The result was a flow that felt lighter, not because it did less, but because the system took on more of the reasoning load.

THE OUTCOME

The workflow became faster, clearer, and more trustworthy.

Following the release:

  • Conversion more than doubled

  • Errors during live sales conversations decreased

  • Associates moved through the flow with noticeably more confidence

More importantly, associates regained confidence moving through the flow smoothly, even as system complexity remained.

This redesign was one part of a larger journey.

This redesign was one part
of a larger journey.

Rebuilding trust in the internal tool created the conditions to redesign the customer-facing side of the workflow which is the experience clients received when associates shared a collection with them.
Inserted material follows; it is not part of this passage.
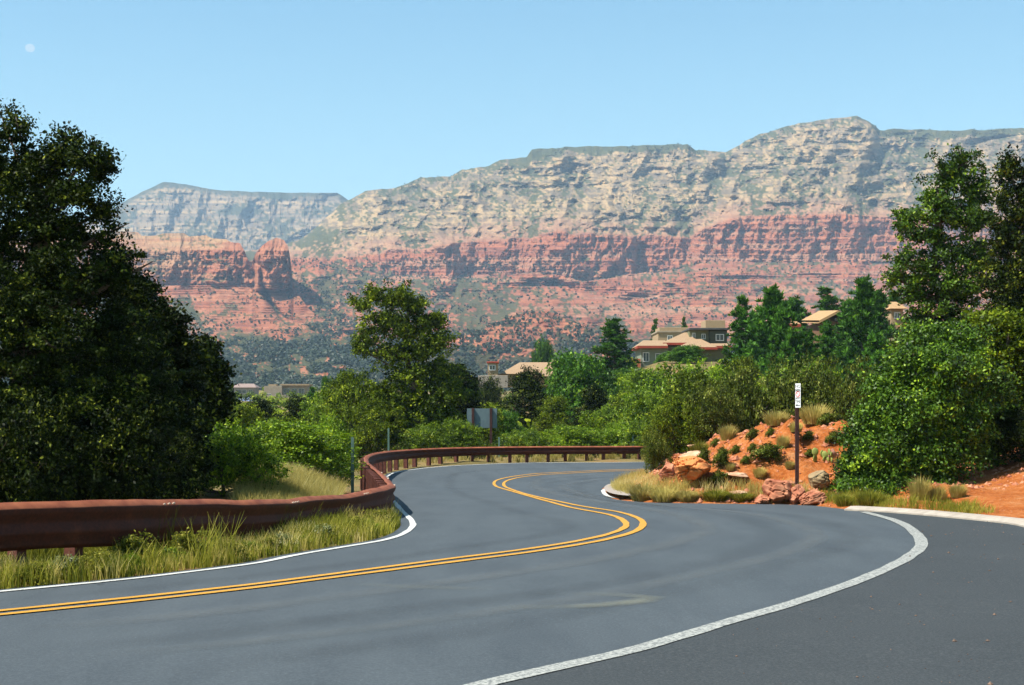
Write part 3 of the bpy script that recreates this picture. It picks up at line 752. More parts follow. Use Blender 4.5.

Taken together, both sides of the journey contributed to monthly revenue growing from $50K to $347K, an outcome directly attributed to these changes by the team lead overseeing the work.

REFLECTION

In low-trust systems, clarity comes from predictable behaviour, not from better explanation.

This project reinforced a core belief in my design practice:

When users have already lost confidence in a system, adding more information doesn't restore trust. Defining behaviour they can rely on does.

The most impactful design decisions here weren't visual. They were about where the system took responsibility away from the user and where it didn't.